Starting with the first line of the data below, copy each line up to and including the one containing "t = max(0, min(1, (x-a)/(b-a)));". Pictures stay out.
+ + + +
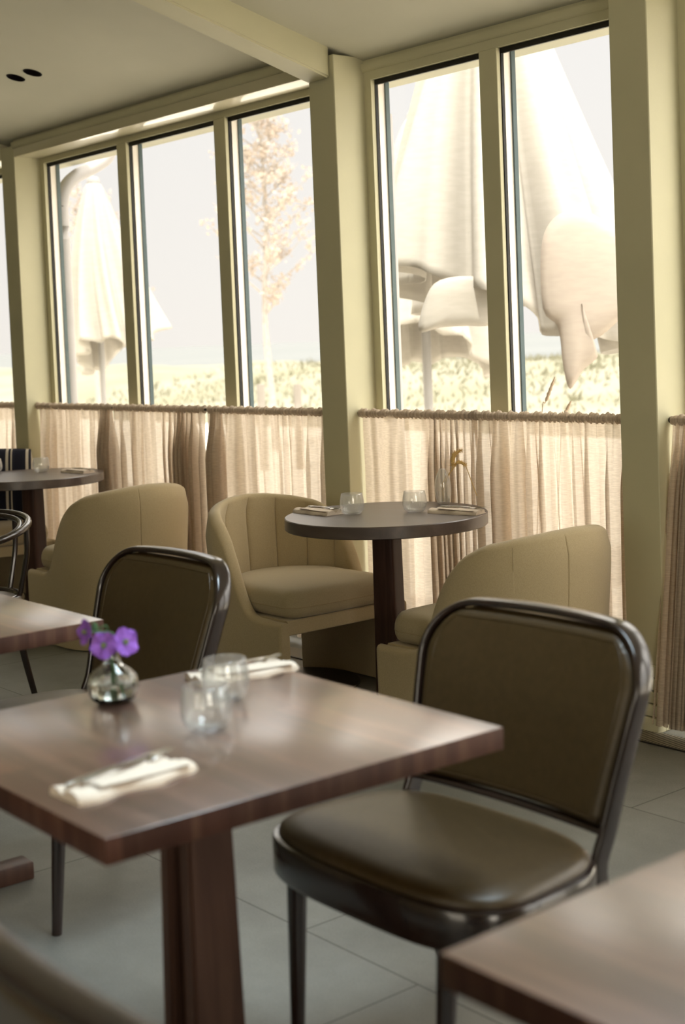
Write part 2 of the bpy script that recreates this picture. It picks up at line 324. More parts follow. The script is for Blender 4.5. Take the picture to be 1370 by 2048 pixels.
def outline_solid(bm, outline, prof):
    """stack of scaled outlines: prof = [(inset, z)], caps closed"""
    n = len(outline); C_ = sum((Vector((*p, 0)) for p in outline), Vector())/n; rows = []
    nor = []
    for i in range(n):
        a = Vector(outline[i-1]); b = Vector(outline[(i+1) % n]); d = (b-a).normalized(); nor.append(Vector((d.y, -d.x)))
    for ins, z in prof:
        b_ = min(ins, .03); rest = ins-b_
        hm = min(max(p[0] for p in outline)-C_.x, max(p[1] for p in outline)-C_.y); k_ = 1-rest/(hm-.03) if rest > 0 else 1
        rows.append([(C_.x+(outline[i][0]-nor[i].x*b_-C_.x)*k_, C_.y+(outline[i][1]-nor[i].y*b_-C_.y)*k_, z) for i in range(n)])
    vv = grid(bm, rows, closed_v=True)
    bm.faces.new(vv[0][::-1]); bm.faces.new(vv[-1])
    return vv
def superellipse(hx, hy, n=3.0, k=64):
    o = []
    for i in range(k):
        a = 2*PI*i/k; c, s = math.cos(a), math.sin(a)
        o.append((hx*math.copysign(abs(c)**(2/n), c), hy*math.copysign(abs(s)**(2/n), s)))
    return o
def smoothstep(a, b, x):
    t = max(0, min(1, (x-a)/(b-a))); return t*t*(3-2*t)

# ------------------------------------------------------------------ room shell
YF, YW = 4.0, 4.172           # pillar face, window frame face
X0, X1, YB = -13.0, 4.0, -4.0
CZ, CS = 2.705, .27           # ceiling height at YF and slope up into the room
def cz(y): return CZ+CS*(YF-y)
bm = bmesh.new(); box(bm, X0, X1, YB, 4.35, -.12, 0); struct(link('floor', bm, 'floor', smooth=False))
bm = bmesh.new(); RY = -.4
for (ya, yb) in ((4.45, RY), (RY, YB-.1)):
    za, zb = cz(ya), (cz(yb) if yb == RY else cz(RY)-CS*(RY-yb))
    if ya == RY: za = cz(RY)
    v = [bm.verts.new(p) for p in [(X0, ya, za), (X1, ya, za), (X1, yb, zb), (X0, yb, zb), (X0, ya, za+.18), (X1, ya, za+.18), (X1, yb, zb+.18), (X0, yb, zb+.18)]]
    for q in [(0, 1, 2, 3), (7, 6, 5, 4), (0, 4, 5, 1), (2, 6, 7, 3), (1, 5, 6, 2), (0, 3, 7, 4)]: bm.faces.new([v[i] for i in q])
bmesh.ops.recalc_face_normals(bm, faces=bm.faces)
struct(link('ceiling', bm, 'ceiling', smooth=False))
bm = bmesh.new(); box(bm, X0, X1, YB-.15, YB, 0, 3.2); struct(link('wall_back', bm, 'paint', smooth=False))
bm = bmesh.new(); box(bm, X1, X1+.15, YB-.15, 4.4, 0, 4.2); struct(link('wall_right', bm, 'paint', smooth=False))
bm = bmesh.new(); box(bm, X0-.15, X0, YB-.15, 4.4, 0, 4.2); struct(link('wall_left', bm, 'paint', smooth=False))

PILLARS = [(-11.05, -10.88), (-8.055, -7.884), (-5.014, -4.837), (-3.303, -3.137), (-.30, -.13), (2.7, 2.87)]
for i, (a, b) in enumerate(PILLARS):
    bm = bmesh.new(); box(bm, a, b, YF, YW+.10, 0, cz(YW)-.005+.02, .003, 1)
    struct(link('wall_pillar', bm, 'paint'))
    bm = bmesh.new(); z = 0
    for (h0, h1, t) in ((0, .055, .046), (.055, .10, .038), (.10, .145, .030), (.145, .19, .022), (.19, .235, .014)):
        box(bm, a-.002, b+.002, YF-t, YF, h0, h1-.004, .004, 2)
    struct(link('baseboard_pillar', bm, 'paint'))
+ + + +
FINISHED EXERCISE —
Write part 2 of the bpy script that recreates this picture. It picks up at line 324. More parts follow. The script is for Blender 4.5. Take the picture to be 1370 by 2048 pixels.
def outline_solid(bm, outline, prof):
    """stack of scaled outlines: prof = [(inset, z)], caps closed"""
    n = len(outline); C_ = sum((Vector((*p, 0)) for p in outline), Vector())/n; rows = []
    nor = []
    for i in range(n):
        a = Vector(outline[i-1]); b = Vector(outline[(i+1) % n]); d = (b-a).normalized(); nor.append(Vector((d.y, -d.x)))
    for ins, z in prof:
        b_ = min(ins, .03); rest = ins-b_
        hm = min(max(p[0] for p in outline)-C_.x, max(p[1] for p in outline)-C_.y); k_ = 1-rest/(hm-.03) if rest > 0 else 1
        rows.append([(C_.x+(outline[i][0]-nor[i].x*b_-C_.x)*k_, C_.y+(outline[i][1]-nor[i].y*b_-C_.y)*k_, z) for i in range(n)])
    vv = grid(bm, rows, closed_v=True)
    bm.faces.new(vv[0][::-1]); bm.faces.new(vv[-1])
    return vv
def superellipse(hx, hy, n=3.0, k=64):
    o = []
    for i in range(k):
        a = 2*PI*i/k; c, s = math.cos(a), math.sin(a)
        o.append((hx*math.copysign(abs(c)**(2/n), c), hy*math.copysign(abs(s)**(2/n), s)))
    return o
def smoothstep(a, b, x):
    t = max(0, min(1, (x-a)/(b-a))); return t*t*(3-2*t)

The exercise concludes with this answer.